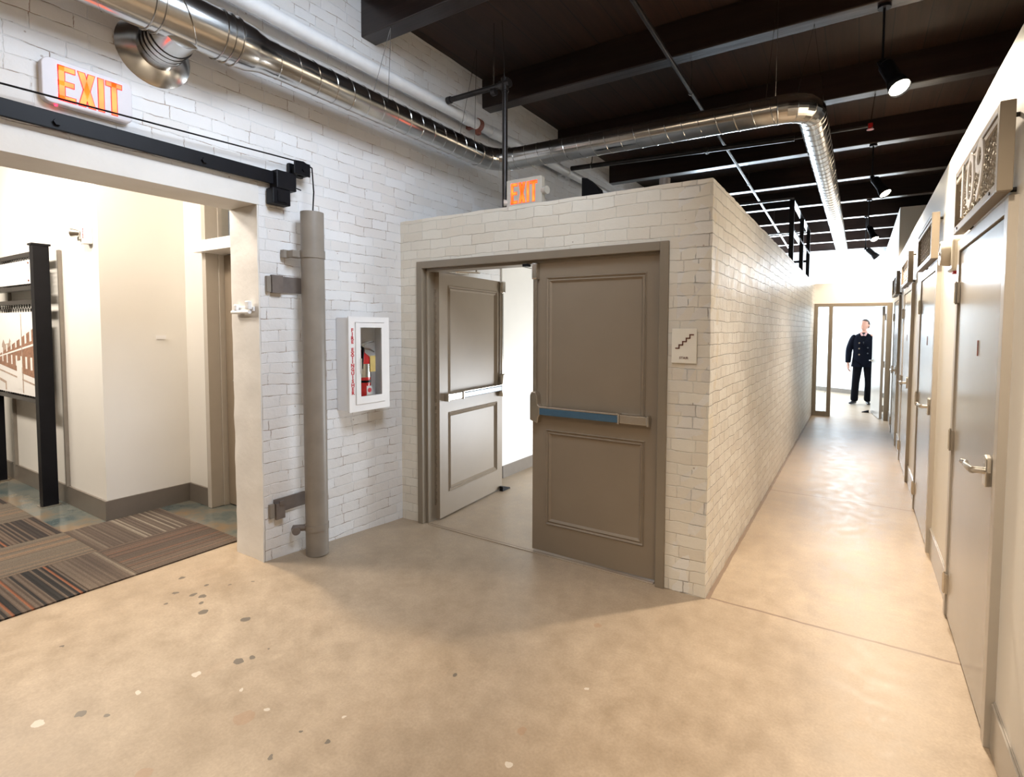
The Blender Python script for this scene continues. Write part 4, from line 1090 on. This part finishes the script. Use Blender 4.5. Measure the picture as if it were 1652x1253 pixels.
# ------------------------------------------------------------------ person
def skin_mesh(nodes, edges, lvl=2):
    """nodes: list of (pos, (rx, ry)); returns evaluated mesh"""
    me = bpy.data.meshes.new('tmp'); me.from_pydata([n[0] for n in nodes], edges, [])
    o = bpy.data.objects.new('tmp', me); C.objects.link(o)
    md = o.modifiers.new('skin', 'SKIN'); md.use_smooth_shade = True
    for i, n in enumerate(nodes):
        r = n[1] if isinstance(n[1], tuple) else (n[1], n[1])
        me.skin_vertices[0].data[i].radius = r
        me.skin_vertices[0].data[i].use_root = (i == 0)
    sd = o.modifiers.new('sub', 'SUBSURF'); sd.levels = lvl; sd.render_levels = lvl
    bpy.context.view_layer.update()
    out = bpy.data.meshes.new_from_object(o.evaluated_get(bpy.context.evaluated_depsgraph_get()))
    bpy.data.objects.remove(o); return out
def from_mesh(name, mes, mat, parent=None, xf=None):
    bm = BM()
    for m_ in mes: bm.from_mesh(m_)
    if xf:
        for v in bm.verts: v.co = xf @ v.co
    return obj(name, bm, mat, parent, smooth=True, angle=1.2)
PX, PY = .075, 13.15
per = thing('person', 'man in a navy double breasted pea coat standing in the far doorway looking up', 'person', (PX, PY, 0))
XF = Matrix.Translation((PX, PY, 0))
# local: x right in picture, -y towards camera. viewer's left arm = person's right
hipL, hipR = (-.085, 0, .93), (.095, .02, .93)
def arm(s):
    if s < 0: return [(-.19, 0, 1.45), (-.265, .01, 1.19), (-.275, -.06, .93), (-.272, -.075, .88)]
    return [(.205, 0, 1.49), (.275, .02, 1.22), (.27, -.02, .99), (.268, -.03, .93)]
nodes = [((0, 0, .98), (.15, .11)), ((0, 0, 1.15), (.14, .10)), ((0, .0, 1.35), (.15, .10)), ((0, .0, 1.46), (.09, .07)), ((.005, -.005, 1.56), (.066, .062)), ((.01, -.015, 1.64), (.062, .06))]
edges_ = [(0, 1), (1, 2), (2, 3), (3, 4), (4, 5)]
for s in (-1, 1):
    A = arm(s); b = len(nodes); nodes += [(A[0], .05), (A[1], .042), (A[2], .030), (A[3], (.022, .034))]
    edges_ += [(3, b), (b, b+1), (b+1, b+2), (b+2, b+3)]
LEG = {-1: [hipL, (-.12, -.015, .50), (-.135, .0, .10)], 1: [hipR, (.125, .03, .50), (.115, .09, .10)]}
for s in (-1, 1):
    b = len(nodes); Lg = LEG[s]; nodes += [(Lg[0], .09), (Lg[1], .058), (Lg[2], .038)]; edges_ += [(0, b), (b, b+1), (b+1, b+2)]
body = skin_mesh(nodes, edges_)
# head
bm = BM(); hc = Vector((.012, -.03, 1.722))
sphere(bm, (0, 0, 0), .1, (.90, 1.04, 1.26), 16)
for v in bm.verts:
    x_, y_, z_ = v.co
    if z_ < 0: v.co.x *= 1-.28*min(1, -z_/.1)**1.4; v.co.y = v.co.y*(1-.12*min(1, -z_/.1))-.006
    if y_ < -.03:       # face: brow, nose, mouth, eye sockets
        fx = math.exp(-(x_/.013)**2)
        v.co.y -= .024*fx*math.exp(-((z_+.018)/.018)**2)+.010*fx*math.exp(-((z_-.005)/.02)**2)
        for sx in (-.03, .03): v.co.y += .009*math.exp(-((x_-sx)/.014)**2-((z_-.008)/.011)**2)
        v.co.y -= .005*math.exp(-(x_/.04)**2-((z_-.032)/.012)**2)
        v.co.y -= .006*math.exp(-(x_/.022)**2-((z_+.052)/.010)**2)
        v.co.y -= .008*math.exp(-(x_/.02)**2-((z_+.095)/.014)**2)
for s in (-1, 1): sphere(bm, (s*.090, .008, -.005), .024, (.4, .75, 1.25), 8)
hm = bpy.data.meshes.new('h'); 
HR = Matrix.Translation(hc) @ Matrix.Rotation(math.radians(-24), 4, 'Z') @ Matrix.Rotation(math.radians(-20), 4, 'X')
for v in bm.verts: v.co = HR @ v.co
bm.to_mesh(hm); bm.free()
def hand(w_, s):
    """relaxed curled hand hanging down from wrist w_"""
    w_ = Vector(w_); ms = []
    ms.append(skin_mesh([(w_+Vector((0, 0, .01)), (.022, .03)), (w_+Vector((0, -.005, -.045)), (.017, .040)), (w_+Vector((0, -.008, -.085)), (.014, .040))], [(0, 1), (1, 2)], 1))
    for k, (dy, ln) in enumerate(((-.034, .062), (-.012, .072), (.010, .068), (.030, .052))):
        b = w_+Vector((0, dy-.006, -.075))
        pts = [b, b+Vector((.004*s*-1, 0, -ln*.5)), b+Vector((-.016*s, -.002, -ln*.85)), b+Vector((-.032*s, -.002, -ln))]
        ms.append(skin_mesh([(p, .0088-.0012*i) for i, p in enumerate(pts)], [(0, 1), (1, 2), (2, 3)], 1))
    b = w_+Vector((0, -.03, -.03))
    ms.append(skin_mesh([(b, .012), (b+Vector((-.008*s, -.024, -.03)), .0105), (b+Vector((-.014*s, -.03, -.06)), .009)], [(0, 1), (1, 2)], 1))
    for m_ in ms:
        for v in m_.vertices: v.co = Vector((w_.x+(v.co.x-w_.x)*1.7, w_.y+(v.co.y-w_.y)*1.1, w_.z+(v.co.z-w_.z)*1.12))
    return ms
hands = hand(arm(-1)[3], -1)+hand(arm(1)[3], 1)
bo = from_mesh('body', [body, hm]+hands, 'skin', per, XF)
# eyes & mouth
bm = BM()
for sx in (-.03, .03): sphere(bm, HR @ Vector((sx, -.083, .008)), .0085, (1.2, .8, .7), 6)
o = obj('eyes', bm, 'hair', bo, smooth=True)
for v in o.data.vertices: v.co = XF @ v.co
bm = BM(); tube(bm, [HR @ Vector((-.02, -.088, -.048)), HR @ Vector((0, -.098, -.053)), HR @ Vector((.02, -.088, -.048))], [.002, .004, .002], 6)
o = obj('mouth', bm, 'redprint', bo)
for v in o.data.vertices: v.co = XF @ v.co
# hair
bm = BM(); sphere(bm, (0, .010, .014), .104, (.94, 1.04, 1.22), 14)
dele = [v for v in bm.verts if (v.co.y < -.045 and v.co.z < .062) or v.co.z < -.055 or (v.co.y < .0 and v.co.z < .0)]
bmesh.ops.delete(bm, geom=dele, context='VERTS')
for v in bm.verts: v.co = XF @ (HR @ v.co)
o = obj('hair', bm, 'hair', per, smooth=True); o.modifiers.new('s', 'SOLIDIFY').thickness = .006
# trousers
nodes = [((0, .0, 1.0), (.155, .115))]; edges_ = []
for s in (-1, 1):
    b = len(nodes); Lg = LEG[s]; nodes += [((Lg[0][0], Lg[0][1], .90), (.098, .105)), ((Lg[1][0], Lg[1][1], .50), (.078, .080)), ((Lg[2][0], Lg[2][1], .16), (.074, .078)), ((Lg[2][0], Lg[2][1]-.01, .045), (.072, .085))]
    edges_ += [(0, b), (b, b+1), (b+1, b+2), (b+2, b+3)]
from_mesh('trousers', [skin_mesh(nodes, edges_)], 'trouser', per, XF)
# coat: torso loft + sleeves
bm = BM(); prof = [(.82, .218, .145), (.88, .212, .145), (1.0, .195, .14), (1.15, .186, .135), (1.30, .20, .135), (1.40, .212, .125), (1.46, .205, .112), (1.50, .175, .10), (1.535, .13, .09), (1.565, .078, .078)]
rings = []
for z_, a_, b_ in prof:
    rings.append([bm.verts.new((a_*math.copysign(abs(math.cos(t_))**.85, math.cos(t_)), b_*math.sin(t_)*(1.0)+.0, z_-(.012*abs(math.cos(t_)) if z_ > 1.45 else 0))) for t_ in [2*PI*j/36 for j in range(36)]])
for a_, b_ in zip(rings, rings[1:]):
    for j in range(36): bm.faces.new((a_[j], a_[(j+1) % 36], b_[(j+1) % 36], b_[j]))
bm.faces.new(rings[0][::-1])
cm = bpy.data.meshes.new('c'); bm.to_mesh(cm); bm.free()
sl = []
for s in (-1, 1):
    A = arm(s)
    sl.append(skin_mesh([((s*.13, 0, 1.46), .088), ((A[0][0]*.97, A[0][1], 1.455), .085), (A[1], .072), (A[2], .060), ((A[2][0], A[2][1]-.008, A[2][2]-.03), .058)], [(0, 1), (1, 2), (2, 3), (3, 4)]))
coat = from_mesh('coat', [cm]+sl, 'coat', per, XF)
def loc_obj(name, bm, mat, parent, **k):
    for v in bm.verts: v.co = XF @ v.co
    return obj(name, bm, mat, parent, **k)
bm = BM()
for s in (-1, 1):  # lapels
    prism(bm, [(0.008*s, 1.24), (.10*s, 1.40), (.135*s, 1.46), (.085*s, 1.50), (.055*s, 1.545), (.015*s, 1.33)], lambda u_, v_, q: Vector((u_, -.134-q+.045*max(0, v_-1.38)/.15, v_)), 0, .014)
loc_obj('lapel', bm, 'coat', coat)
bm = BM(); prism(bm, [(-.045, 1.545), (.045, 1.545), (.004, 1.31)], lambda u_, v_, q: Vector((u_, -.128-q+.045*max(0, v_-1.38)/.15, v_)), 0, .012); loc_obj('sweater', bm, 'shirt', per)
bm = BM()
for s in (-1, 1): prism(bm, [(.0, 1.50), (.05*s, 1.585), (.075*s, 1.56), (.04*s, 1.49)], lambda u_, v_, q: Vector((u_, -.112-q+.035*(v_-1.5)/.08, v_)), 0, .012)
loc_obj('shirt_collar', bm, 'collar', per)
for x_, z_ in ((-.075, 1.34), (-.075, 1.22), (.085, 1.24), (.085, 1.12), (-.07, 1.09)):
    bm = BM(); cyl(bm, (x_, -.128, z_), (x_, -.150, z_), .016, n=14); loc_obj('button', bm, 'shirt' if x_ > 0 else 'chrome', coat)
for s in (-1, 1):
    f = Vector(LEG[s][2]); d = Vector((-.45, -.9, 0)).normalized() if s < 0 else Vector((.15, -1, 0)).normalized()
    b = f+Vector((0, 0, -.055))
    nd = [(b-d*.055, (.040, .042)), (b+d*.04, (.042, .040)), (b+d*.12+Vector((0, 0, -.010)), (.044, .030)), (b+d*.185+Vector((0, 0, -.016)), (.034, .022))]
    m_ = skin_mesh(nd, [(0, 1), (1, 2), (2, 3)])
    bm = BM(); bm.from_mesh(m_)
    for v in bm.verts: v.co.z = max(v.co.z, .004)
    loc_obj('shoe', bm, 'shoe', per, smooth=True)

.....

▶ YOUR INSTRUCTIONS
Return all lines with the word "picture" in them.

▶ FINISHED EXERCISE
The Blender Python script for this scene continues. Write part 4, from line 1090 on. This part finishes the script. Use Blender 4.5. Measure the picture as if it were 1652x1253 pixels.
# local: x right in picture, -y towards camera. viewer's left arm = person's right